Коли Вам так нравятся мои письма, Ира, то вот Вам к приезду (и с приездом!) еще одно письмецо с дополнительной информацией о «Запретной книге», как теперь называется «Post mortem».
Пока вы прохлаждались unter den Linden в Берлине, наш с Вами детеныш подрос, поменял имя и начал понемногу самораскручиваться, независимо от родаков. По его фрагментам в «Литературке» (и по питерскому скандалу с его запретом) им заинтересовались «Ad Marginem» и еще парочка издательств и просили прислать манускрипт. Это, конечно, не значит, что целая рукопись приведет их в неописуемый восторг, как пока что случилось только с Неониллой С-ной из Института соитологии, которая через меня пострадала. Точнее – могла пострадать, если бы я не раззвонил этот безобразный скандал urbi et orbi. Те, кто ей угрожал, теперь пытаются дать задний ход, дабы не пострадала их репутация на миру, и как бы снимают прежнее табу на книгу.

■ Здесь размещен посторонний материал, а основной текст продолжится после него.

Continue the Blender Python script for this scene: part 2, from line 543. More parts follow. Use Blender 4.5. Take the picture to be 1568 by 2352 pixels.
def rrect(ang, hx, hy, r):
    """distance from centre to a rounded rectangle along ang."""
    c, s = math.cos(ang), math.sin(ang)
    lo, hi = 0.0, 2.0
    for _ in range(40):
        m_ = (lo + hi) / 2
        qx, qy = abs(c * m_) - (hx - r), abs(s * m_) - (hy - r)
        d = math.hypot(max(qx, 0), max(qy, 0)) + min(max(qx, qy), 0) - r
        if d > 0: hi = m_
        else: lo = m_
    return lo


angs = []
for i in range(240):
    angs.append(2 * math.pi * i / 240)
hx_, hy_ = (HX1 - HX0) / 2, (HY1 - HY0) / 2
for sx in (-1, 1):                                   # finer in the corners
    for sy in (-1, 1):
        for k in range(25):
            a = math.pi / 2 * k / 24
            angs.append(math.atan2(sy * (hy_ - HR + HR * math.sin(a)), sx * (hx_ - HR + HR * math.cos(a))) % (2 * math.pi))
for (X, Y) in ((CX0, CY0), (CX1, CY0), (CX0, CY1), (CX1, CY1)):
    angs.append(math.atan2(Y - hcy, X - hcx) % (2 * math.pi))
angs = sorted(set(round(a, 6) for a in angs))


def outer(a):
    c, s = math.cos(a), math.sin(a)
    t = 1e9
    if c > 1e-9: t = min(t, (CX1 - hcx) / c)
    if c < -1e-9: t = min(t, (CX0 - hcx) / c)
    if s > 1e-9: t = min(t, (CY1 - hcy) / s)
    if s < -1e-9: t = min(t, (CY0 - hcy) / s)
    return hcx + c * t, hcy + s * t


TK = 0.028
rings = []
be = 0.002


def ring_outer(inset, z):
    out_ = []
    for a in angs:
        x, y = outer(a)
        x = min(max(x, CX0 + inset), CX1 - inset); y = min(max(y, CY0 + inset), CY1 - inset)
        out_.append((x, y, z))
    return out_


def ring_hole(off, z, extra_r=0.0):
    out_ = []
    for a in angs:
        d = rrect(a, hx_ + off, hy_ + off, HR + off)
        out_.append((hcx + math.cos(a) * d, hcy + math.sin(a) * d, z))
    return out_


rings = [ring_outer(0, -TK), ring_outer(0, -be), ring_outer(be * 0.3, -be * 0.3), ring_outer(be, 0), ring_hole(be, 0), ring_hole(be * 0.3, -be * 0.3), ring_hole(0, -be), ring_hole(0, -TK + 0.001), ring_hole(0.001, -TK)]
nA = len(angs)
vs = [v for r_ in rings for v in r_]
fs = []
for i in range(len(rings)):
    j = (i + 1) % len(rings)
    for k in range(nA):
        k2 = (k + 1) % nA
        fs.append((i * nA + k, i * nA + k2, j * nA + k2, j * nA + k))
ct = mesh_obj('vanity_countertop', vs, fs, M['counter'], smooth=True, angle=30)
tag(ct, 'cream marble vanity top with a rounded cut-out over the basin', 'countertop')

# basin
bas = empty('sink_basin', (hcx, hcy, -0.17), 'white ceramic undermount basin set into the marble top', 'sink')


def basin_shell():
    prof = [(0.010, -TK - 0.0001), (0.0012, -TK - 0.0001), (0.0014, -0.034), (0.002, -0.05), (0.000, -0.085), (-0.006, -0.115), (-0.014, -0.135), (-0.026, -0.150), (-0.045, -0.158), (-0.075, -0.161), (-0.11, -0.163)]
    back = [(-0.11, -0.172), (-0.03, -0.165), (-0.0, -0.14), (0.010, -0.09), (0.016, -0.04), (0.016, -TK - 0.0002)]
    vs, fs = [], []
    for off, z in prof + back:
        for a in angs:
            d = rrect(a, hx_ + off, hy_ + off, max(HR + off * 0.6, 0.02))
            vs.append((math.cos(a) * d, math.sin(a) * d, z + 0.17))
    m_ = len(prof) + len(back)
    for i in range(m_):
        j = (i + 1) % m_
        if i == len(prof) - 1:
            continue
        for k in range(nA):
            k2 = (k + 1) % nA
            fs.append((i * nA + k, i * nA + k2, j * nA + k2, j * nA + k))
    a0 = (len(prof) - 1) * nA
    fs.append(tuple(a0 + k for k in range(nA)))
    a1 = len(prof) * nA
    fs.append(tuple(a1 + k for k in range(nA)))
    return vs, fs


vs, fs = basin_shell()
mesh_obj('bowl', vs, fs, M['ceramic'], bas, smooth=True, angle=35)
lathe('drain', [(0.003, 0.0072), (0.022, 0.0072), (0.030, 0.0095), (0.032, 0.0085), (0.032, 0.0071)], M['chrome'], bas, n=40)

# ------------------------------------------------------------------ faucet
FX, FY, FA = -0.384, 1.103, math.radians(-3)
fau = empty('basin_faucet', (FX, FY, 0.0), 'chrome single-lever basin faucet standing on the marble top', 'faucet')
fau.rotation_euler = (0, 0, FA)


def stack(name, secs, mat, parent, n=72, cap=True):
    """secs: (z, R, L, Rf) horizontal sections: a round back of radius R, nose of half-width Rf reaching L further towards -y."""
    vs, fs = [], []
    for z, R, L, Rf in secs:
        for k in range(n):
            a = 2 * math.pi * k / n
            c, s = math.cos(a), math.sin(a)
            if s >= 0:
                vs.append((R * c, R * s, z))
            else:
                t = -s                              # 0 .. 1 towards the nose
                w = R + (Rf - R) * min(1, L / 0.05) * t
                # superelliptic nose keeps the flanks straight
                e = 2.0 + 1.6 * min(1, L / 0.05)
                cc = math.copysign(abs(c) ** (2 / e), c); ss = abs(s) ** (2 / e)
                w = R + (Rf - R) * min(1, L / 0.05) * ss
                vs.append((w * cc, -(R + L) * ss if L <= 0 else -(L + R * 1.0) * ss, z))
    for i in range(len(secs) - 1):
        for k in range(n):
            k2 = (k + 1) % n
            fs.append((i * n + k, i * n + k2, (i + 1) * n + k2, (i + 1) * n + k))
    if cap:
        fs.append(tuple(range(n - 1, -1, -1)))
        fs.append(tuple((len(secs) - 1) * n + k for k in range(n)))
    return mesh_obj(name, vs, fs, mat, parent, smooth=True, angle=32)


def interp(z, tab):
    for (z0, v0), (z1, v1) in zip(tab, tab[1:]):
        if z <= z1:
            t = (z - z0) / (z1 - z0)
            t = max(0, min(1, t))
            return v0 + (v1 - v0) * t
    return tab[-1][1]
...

Собирают даже заседание питерского Пен-клуба под девизом: что угодно, только не скандал! Уже начался крутеж и обман – что книгу не зарубили, а только отложили, и просят меня не поднимать бузу. Театр абсурда, да? Или их страх перед обнародованием скандала больше страха перед самой книгой? И прав классик: и ныне смех страшит, и держит стыд в узде?..
Вы спрашивали меня, сделал ли я что-нибудь с книгой. Сейчас могу смело ответить: да. В приложении – а таковое, если Вы помните, составляет как бы документальный фундамент доку-, но не без художки романа и включает, в том числе, хорошо прозвучавший повсюду «Мой друг Джеймс Бонд» – добавил целую главу: о приключениях неизданной книги, куда вставил фрагментарно и нашу с Вами, Ира, переписку (с Вашего позволения). В самой книге менять уже ничего невозможно, да и поздно – ребенок вышел из утробы, можно сломать ручку-ножку, а то и шею свернуть. А главное – уже есть предыстория этой неизданной книги, скандал с ее запретом – именно ее и следует издавать. Или не издавать. Конечный продукт – с дополнительной главой о скандале вокруг, с моими легкими поправками и небольшой правкой по вопросам Неониллы из Соитологического института – приаттачу, как только (и если) Вы решите – и решитесь! – книгу издавать.